Be happy with mediocrity

Doug Grow writes in the Star and Sickle: This grab for mediocrity isn’t unique to the marathon. I got my first unapologetic introduction to it a year ago in a conversation with Dan McElroy, who was then the finance guru for Gov. Tim Pawlenty and now is the governor’s chief of staff. We were talking about the state’s financial cuts to cities, including Minneapolis. “Your spending is not stupidly high,” McElroy said of Minneapolis financial management. “But it’s at or above the levels being spent per capita in comparable Midwest cities.” The cities McElroy found “comparable” to Minneapolis? Des Moines, Omaha, Milwaukee, St. Louis, Kansas City, Indianapolis and — gasp — Toledo. Fine places all, but not exactly the world-class spots Minneapolis and the rest of Minnesota once aspired to be.

Please. Minneapolis will be lucky if it manages to hang onto mediocrity in the next 20 years. It’s got the classic insecurity of a city that knows it’s second-tier, but without the wisdom to accept the fact and deal with it. One thing that Space Bunny loves about the Premiership is watching the teams get relegated and promoted; one common theme is a second-rate team with delusions of grandeur goes into debt by overspending in the hopes that it will finish in the top four. The idea is that it will make so much money from its success and a subsequent infusion of Champion’s League cash that it will be propelled into the league’s elite with Arsenal and United. This never works, of course, and after a run of two years, the team usually collapses and is relegated to the Nationwide league, where it struggles to avoid bankruptcy and liquidation.

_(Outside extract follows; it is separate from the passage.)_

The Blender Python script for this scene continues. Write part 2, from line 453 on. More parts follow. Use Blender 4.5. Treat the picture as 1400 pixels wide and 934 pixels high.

How do I know Minneapolis is second-rate? Because neither it nor St. Paul has any confidence to recognize its home-grown talent until it is established as being considered worthwhile by the national media. My old band did not rate so much as a mention in the local alternative rags, much less the major newspapers, until Billboard magazine was writing about us. Then, suddenly, we were big enough to rate the front page of the Entertainment section. The same thing happened to Information Society, who weren’t even recognized as local until Kurt had already left for the Bay Area. The book editors will write reams of reviews about books by obscure local press writers instead of the successful local genre writers selling 50x more books- accomplished, award-winning writers such as Rosenberg, Bujold, Dickson, Bethke, Brust, Wrede, (and to a lesser extent, me). Furthermore, if I recall correctly, I am only the sixth writer in the history of the St. Paul Pioneer Press to ever get nationally syndicated, and yet they don’t run my column. Instead, they fill their pages with unknown locals and the rehashed leftovers of the Boston Globe and New York Times. I have no doubt they’ll pick it up once I’m in ten major newspapers and then brag about the local connection.

The danger Minneapolis faces is not toiling amidst second-tierdom, but spending itself into ruin by trying to transform itself into something it can never be. I’m not optimistic. A three-day business piece in the Pioneer Press lamenting the fact that Minnesota had missed the dot com boom didn’t see fit to once mention that the state has very high income taxes. “But so does California,” protested an editor when I called them on this. Sure, and California also has Stanford, Caltech, Silicon Valley, silicone blondes and beaches. Minnesota has freezing cold winters, mosquitos and natural blondes. Do the freaking math.